=== Collection entries ===

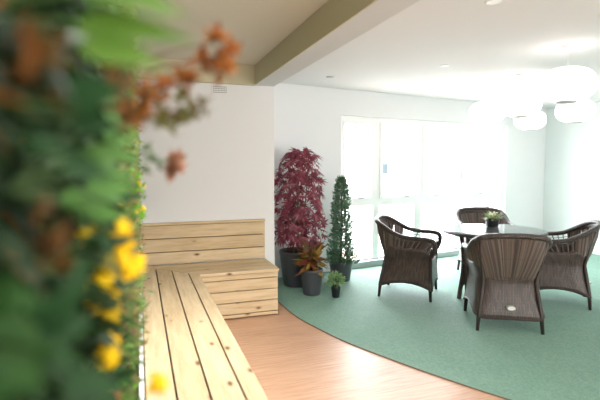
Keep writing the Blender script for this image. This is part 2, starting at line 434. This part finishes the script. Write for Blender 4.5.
    n=16; k.add([(-.302,.034*math.cos(2*PI*a/n),.215+.017*math.sin(2*PI*a/n)) for a in range(n)]+[(-.26,.034*math.cos(2*PI*a/n),.215+.017*math.sin(2*PI*a/n)) for a in range(n)],
        [tuple(range(n-1,-1,-1)),tuple(range(n,2*n))]+[(a,(a+1)%n,n+(a+1)%n,n+a) for a in range(n)],smooth=False)
    b=k.build('badge',M_badge,t); b['label']='small oval metal badge'
    return t
TC=V((3.57,3.945,0))
G='rattan armchairs round the glass table'
ch=make_chair('brown rattan armchair with its back to the camera and an oval badge',G)
ch.location=(3.085,3.265,.006); ch.rotation_euler=(0,0,math.atan2(.87,.49))
dup(ch,(2.81,4.375,.006),math.atan2(-.66,.75),'brown rattan armchair standing alone between the potted plants and the table')
dup(ch,(4.15,3.625,.006),math.atan2(.71,-.70),'brown rattan armchair nearest the mint wall, showing its inner back')
dup(ch,(4.20,4.78,.006),math.atan2(-.9,-.42),'brown rattan armchair on the window side, mostly hidden behind the table')

# ------------------------------------------------------------------ table
TA=math.atan2(4.006-TC.y,3.19-TC.x)
tb=thing('rattan_table','round glass-topped brown rattan table between the four armchairs','table',(TC.x,TC.y,.006))
k=MB(); k.lathe([(.40,.694),(.49,.692),(.517,.698),(.527,.715),(.520,.732),(.50,.736),(.40,.736)],64); k.build('woven_rim',M_braid,tb)
k=MB(); k.lathe([(.03,.702),(.41,.702),(.41,.728),(.03,.728)],48); k.build('woven_top',M_weave,tb)
k=MB(); k.lathe([(.02,.7375),(.50,.7375),(.512,.7375),(.517,.741),(.513,.7447),(.509,.745),(.40,.745),(.02,.745)],64); k.build('glass_top',glass('table_glass',(.93,.97,.97),2.8),tb)
LR=[(.375,0),(.362,.1),(.335,.28),(.335,.46),(.365,.692)]
def legp(a,z):
    for (r0,z0),(r1,z1) in zip(LR,LR[1:]):
        if z<=z1: r=r0+(r1-r0)*(z-z0)/(z1-z0); return (math.cos(a)*r,math.sin(a)*r,z)
for j in range(4):
    a=TA+j*PI/2
    k=MB(); k.tube(spline([legp(a,z) for z in (0,.1,.28,.46,.691)],12),.024,10); k.build('leg',M_braid,tb)
    k=MB(); vs=[];uv=[]
    for i in range(13):
        u=i/12; zb=.13+.08*math.sin(PI*u); zt=.56-.06*math.sin(PI*u)
        for q in range(9):
            z=zb+(zt-zb)*q/8; p=V(legp(a,z)).lerp(V(legp(a+PI/2,z)),u); p=V((p.x*(1+.16*math.sin(PI*u)),p.y*(1+.16*math.sin(PI*u)),z)); vs.append(p); uv.append((z,u*.5))
    k.add(vs,[(i*9+q,(i+1)*9+q,(i+1)*9+q+1,i*9+q+1) for i in range(12) for q in range(8)],uv)
    o=k.build('woven_side',M_weave,tb); q=o.modifiers.new('thick','SOLIDIFY'); q.thickness=.012; q.offset=0

# ------------------------------------------------------------------ potted plants
def pot(parent,r,rb,h,matl,rim=.012):
    k=MB(); k.lathe([(rb*.2,0),(rb*.94,0),(rb,.012),(r*.985,h-.03),(r,h-.025),(r,h-.004),(r-.004,h),(r-rim,h),(r-rim-.004,h-.05),(.02,h-.052)],40); k.build('pot',matl,parent)
    k=MB(); k.lathe([(r-rim-.006,h-.051),(r*.6,h-.035),(.02,h-.03)],24); k.build('soil',M_soil,parent)
def rnd(a,b): return random.uniform(a,b)
def rdir(zlo=-1,zhi=1):
    a=rnd(0,2*PI); z=rnd(zlo,zhi); q=math.sqrt(max(0,1-z*z)); return V((q*math.cos(a),q*math.sin(a),z))

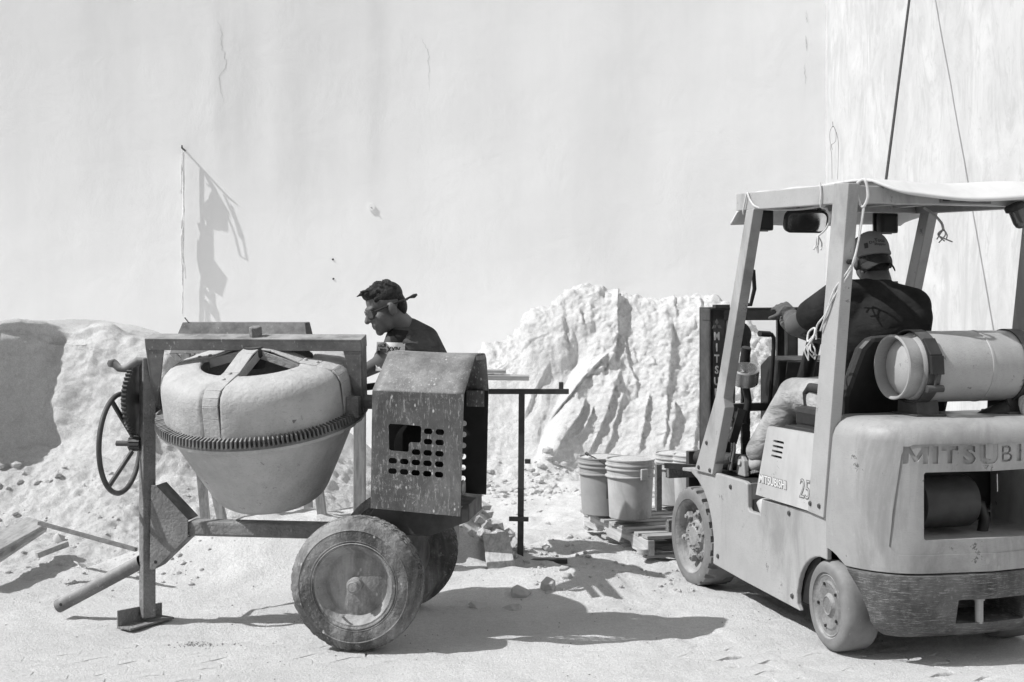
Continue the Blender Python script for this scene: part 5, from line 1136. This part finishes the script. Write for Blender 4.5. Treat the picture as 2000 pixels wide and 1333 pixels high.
def bucket(px, Y, py_bottom, h, r, mat, lab, grp='buckets on the pallet', fill=True, rot=0):
    p = P(px, py_bottom, Y); o = thing('bucket', lab, 'bucket', p, rot, grp)
    k = r / .150
    pr = [(0, .0), (.125 * k, .0), (.131 * k, .006), (.143 * k, h * .70), (.158 * k, h * .705), (.158 * k, h * .725), (.145 * k, h * .73), (.147 * k, h * .82), (.157 * k, h * .825), (.157 * k, h * .845), (.148 * k, h * .85), (.148 * k, h * .89), (.157 * k, h * .895), (.157 * k, h * .915), (.149 * k, h * .92), (.150 * k, h * .975), (.155 * k, h * .98), (.155 * k, h), (.147 * k, h), (.140 * k, h * .6), (.125 * k, .008), (0, .008)]
    MB().lathe(pr, 56).build('shell', M[mat], o, True, angle=35)
    if fill:
        n = 24; m = MB(); m.lathe([(.145 * k, h * .97), (.11 * k, h * 1.0), (.06 * k, h * 1.02), (0, h * 1.03)], n, None, lambda t, j: .006 * math.sin(5 * t + j)); m.build('sand_fill', M['sandR'], o, True)
    MB().box((.152 * k * math.cos(R(-62)), .152 * k * math.sin(R(-62)), h * .77), (.05, .03, .07), Euler((0, 0, R(28)))).build('handle_ear', M[mat], o, False, .006)
    return o
b1 = bucket(1231, 8.42, 1011, .365, .148, 'bucket', 'pale dusty bucket nearest the viewer on the pallet, full to the brim')
b2_ = bucket(1176, 8.72, 1003, .365, .148, 'bucket2', 'greyer bucket with a dark label half hidden behind the nearest bucket on the pallet')
MB().tube([(.148, -.02, .30), (.03, -.172, .322), (-.06, -.125, .372), (-.115, -.10, .396)], .005, 6).build('wire_handle', M['iron'], b2_, True)
MB().cyl((-.095, -.095, .385), (-.108, -.085, .395), .010, 10).build('grip', M['iron'], b2_)
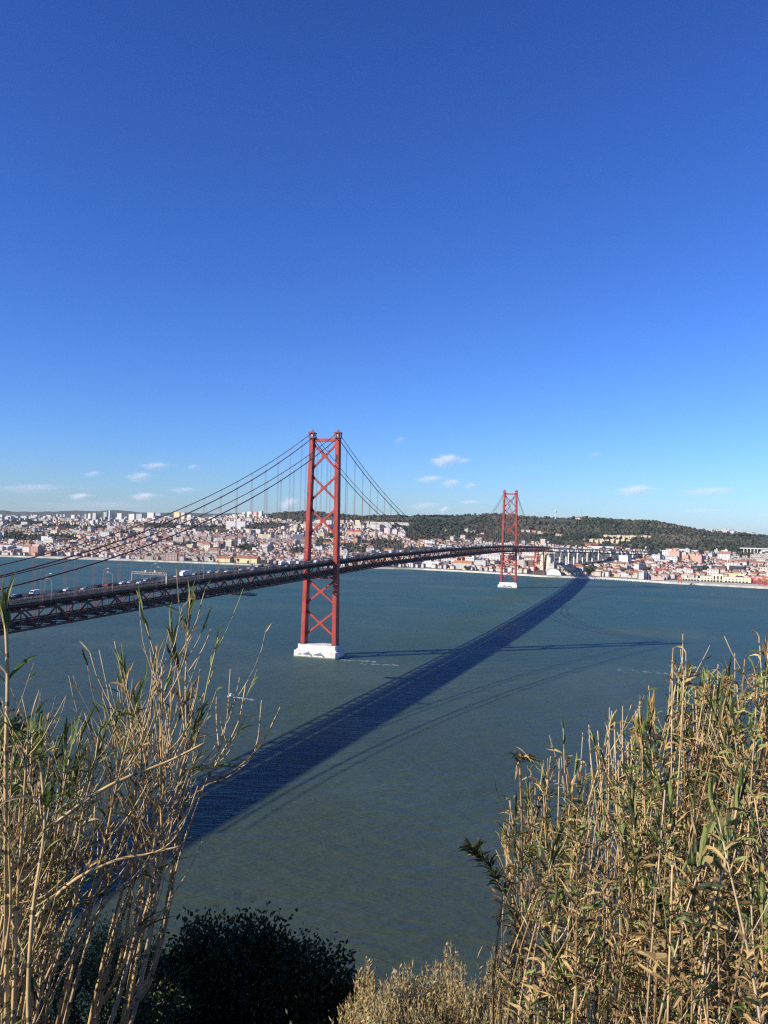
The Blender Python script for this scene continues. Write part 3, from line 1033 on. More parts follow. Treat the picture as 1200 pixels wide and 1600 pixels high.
# ------------------------------------------------------------------ approach viaduct on the far bank
VC = [(0, 1712), (15, 1768), (26, 1837), (42, 1906), (62, 1973), (86, 2039), (116, 2101), (149, 2164), (182, 2225), (214, 2287), (248, 2349), (283, 2409), (319, 2469), (360, 2530), (405, 2590)]
VZ = np.interp(np.arange(len(VC)), [0, 3, 6, 10, 14], [67.5, 63.5, 60.0, 53.0, 45.0])
via = thing('viaduct', 'grey double-deck road and rail viaduct on white portal columns behind the far tower', 'viaduct', (0, 1712, 0))


def vloc(p): return (p[0], p[1]-1712, p[2])


mbs = [MB(), MB(), MB()]
for k in range(len(VC)-1):
    (xa, ya), (xb, yb) = VC[k], VC[k+1]
    za, zb = VZ[k], VZ[k+1]
    mbs[0].bar(vloc((xa, ya, za-.6)), vloc((xb, yb, zb-.6)), 21, 1.3)
    mbs[1].bar(vloc((xa, ya, za-9.8)), vloc((xb, yb, zb-9.8)), 12, 3.2)
    dx, dy = xb-xa, yb-ya; L = math.hypot(dx, dy); nx, ny = dy/L, -dx/L
    for s in (-10.2, 10.2):
        mbs[2].bar(vloc((xa+nx*s, ya+ny*s, za+.6)), vloc((xb+nx*s, yb+ny*s, zb+.6)), 0.25, 1.0)
mbs[0].build('road_slab', CONCG, via); mbs[1].build('rail_girder', STEELDK, via); mbs[2].build('parapet', CONCG, via)
for k in range(1, len(VC)):
    (xa, ya) = VC[k]; (xp, yp) = VC[k-1]
    dx, dy = xa-xp, ya-yp; L = math.hypot(dx, dy); nx, ny = dy/L, -dx/L
    g = float(tz(xa, ya)[0])-1
    mb = MB()
    zr = VZ[k]
    for s in (-1, 1):
        mb.bar(vloc((xa+nx*s*8.2, ya+ny*s*8.2, g)), vloc((xa+nx*s*8.2, ya+ny*s*8.2, zr-1.3)), 3.0, 4.2, (dx/L, dy/L, 0))
    mb.bar(vloc((xa-nx*6.9, ya-ny*6.9, zr-12.6)), vloc((xa+nx*6.9, ya+ny*6.9, zr-12.6)), 2.6, 2.2)
    mb.bar(vloc((xa-nx*10, ya-ny*10, zr-2.0)), vloc((xa+nx*10, ya+ny*10, zr-2.0)), 2.3, 1.4)
    mb.build('column', CONC, via)

# ------------------------------------------------------------------ landmark buildings of the far bank
WHITE, CREAM, YELLOW, PINK, GREY, OCHRE, BEIGE = (0.5504, 0.5332, 0.4988), (0.4988, 0.4386, 0.3354), (0.5676, 0.4472, 0.2322), (0.516, 0.3096, 0.2494), (0.3612, 0.3612, 0.3612), (0.473, 0.3096, 0.1462), (0.473, 0.43, 0.3612)
TILE, TILE2, RUST, FLAT, DARK = (0.2808, 0.1131, 0.0663), (0.2574, 0.1326, 0.0897), (0.351, 0.0663, 0.0468), (0.351, 0.3432, 0.3276), (0.0546, 0.0585, 0.0702)
FOOT = []            # (x, y, radius) kept clear of the filler houses


def paint(o, c):
    o.color = (*c, 1)
    return o


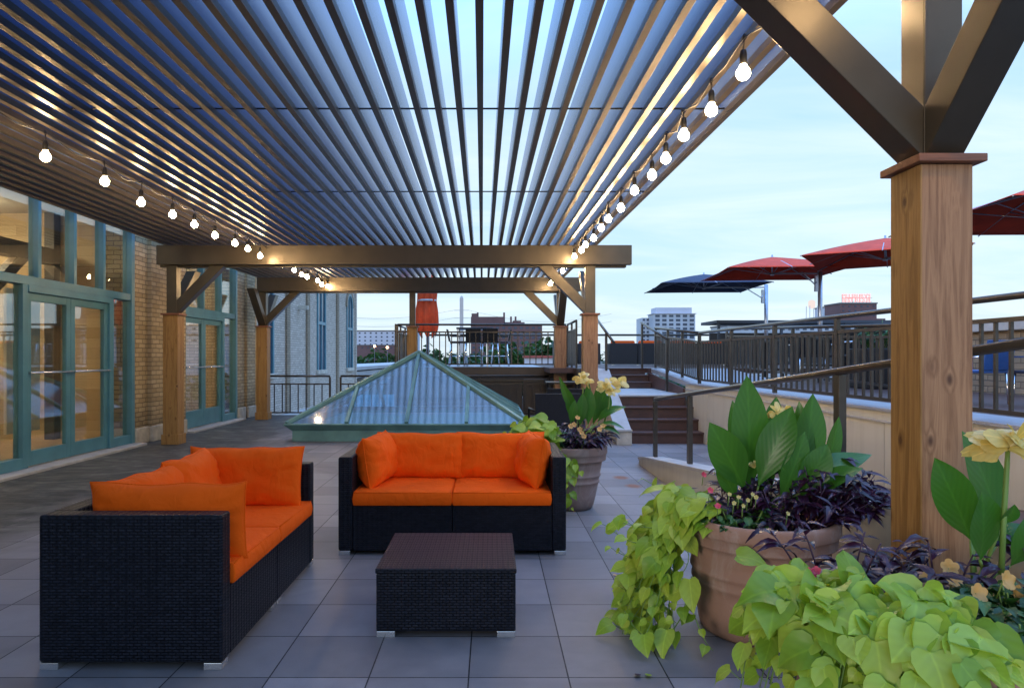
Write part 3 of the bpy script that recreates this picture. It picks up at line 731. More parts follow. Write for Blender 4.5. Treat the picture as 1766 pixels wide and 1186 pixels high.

=== Short problem ===
The required output is the exact run of lines from the start of the records through the line containing "behind the table')", both ends included, with no pictures.

=== Exercise answer ===
Keep writing the Blender script for this image. This is part 2, starting at line 434. This part finishes the script. Write for Blender 4.5.
    n=16; k.add([(-.302,.034*math.cos(2*PI*a/n),.215+.017*math.sin(2*PI*a/n)) for a in range(n)]+[(-.26,.034*math.cos(2*PI*a/n),.215+.017*math.sin(2*PI*a/n)) for a in range(n)],
        [tuple(range(n-1,-1,-1)),tuple(range(n,2*n))]+[(a,(a+1)%n,n+(a+1)%n,n+a) for a in range(n)],smooth=False)
    b=k.build('badge',M_badge,t); b['label']='small oval metal badge'
    return t
TC=V((3.57,3.945,0))
G='rattan armchairs round the glass table'
ch=make_chair('brown rattan armchair with its back to the camera and an oval badge',G)
ch.location=(3.085,3.265,.006); ch.rotation_euler=(0,0,math.atan2(.87,.49))
dup(ch,(2.81,4.375,.006),math.atan2(-.66,.75),'brown rattan armchair standing alone between the potted plants and the table')
dup(ch,(4.15,3.625,.006),math.atan2(.71,-.70),'brown rattan armchair nearest the mint wall, showing its inner back')
dup(ch,(4.20,4.78,.006),math.atan2(-.9,-.42),'brown rattan armchair on the window side, mostly hidden behind the table')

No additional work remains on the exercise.